Greetings from the Alta Argument Conference in Snowbird,
Utah!
For those of you who have been following my social media,
you know I’ve been on a bit of a conference circuit this week. I left Orlando
on Tuesday, and spent a couple of days in Vegas at the D2L Fusion conference, where I
presented with my Teaching and Learning Innovation colleagues about our learning ecosystem. The conference was brilliant and all about edtech, but I can’t tell you too much
yet because that will be another blog. (I’m so behind on my work this week!)

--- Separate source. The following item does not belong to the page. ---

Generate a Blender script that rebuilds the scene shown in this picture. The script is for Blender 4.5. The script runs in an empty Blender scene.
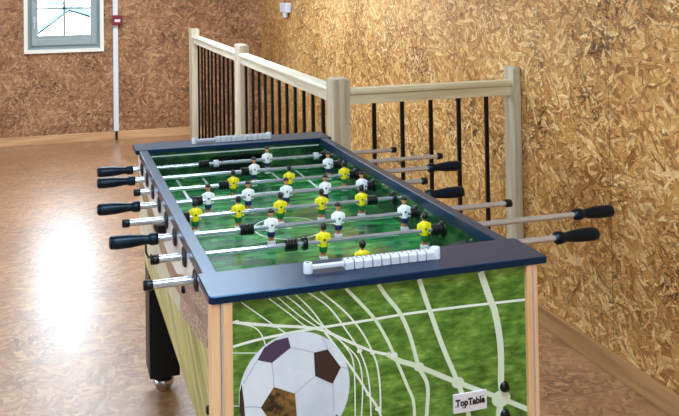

So, fast forward another time change and a flight from Vegas to Salt Lake
City this morning, and I’ve shifted gears from ed tech back to my roots of communication
and rhetoric. I’m not presenting at this one, but I’m lucky enough to be able
to watch my dearest friend rock her panel discussion on identity, political
movements, and wait for it, social media. Actually, the entire conference is “Networking
Argument.”
My friend introduced me to one of the other presenters, and he
gave us a preview of his argument. Again, this conference is all about argument
and rhetoric, so he got into a lot of theory, but he was essentially suggesting
that because of the pervasive nature social media, we are giving up some of the
foundational elements of argument and persuasion. In some ways, I agree. When
we look to Aristotelian argument and ethos, logos, and pathos, we have lost
something with social media. Credibility, logic, and emotion can sometimes be difficult
in 140 characters. I was in agreement with him for most of what he argued,
except one point. Sorta...
He suggests that we’ve given up our ability to argue or debate two sides of an issue in a linear progression of back-and-forth points with the hope of finding a solution. The
dialectical model no longer holds. My initial reaction was to recommend that he
read Networked because, well, I'm biased and can't stop recommending that book. I also wanted to say that with Web 2.0, we’ve expanded debate and feedback
models exponentially, to more people than we ever thought possible.
But I hesitated.
It’s been a while since I’ve been immersed
in rhetoric and argumentation theory and I needed time to think through this. On one
side, Web 2.0 has opened up communication to the masses, a true way to hear the
voice of the collective. Yet, on the other side of that argument, I do think
that with all its potential, Web 2.0 has failed to foster compromise and
solutions. The goal, most often, when we take to social media, is to present our
side of whatever the issue is; it’s rarely (if ever) to hear what our opponents
have to say in order to find a reasonable middle ground. There is great power
in the movements that happen through social media, but perhaps we are losing or
giving up our ability to work on finding solutions.
I hope I am missing something, some great compromise that I
can’t recall because of my jet-lagged conference brain. Maybe after a good
night’s sleep and some fresh mountain air, I’ll be able to think of some.
I think his argument only holds if we've given up all other means/forms of communication for networked social media in a public environment. But have we?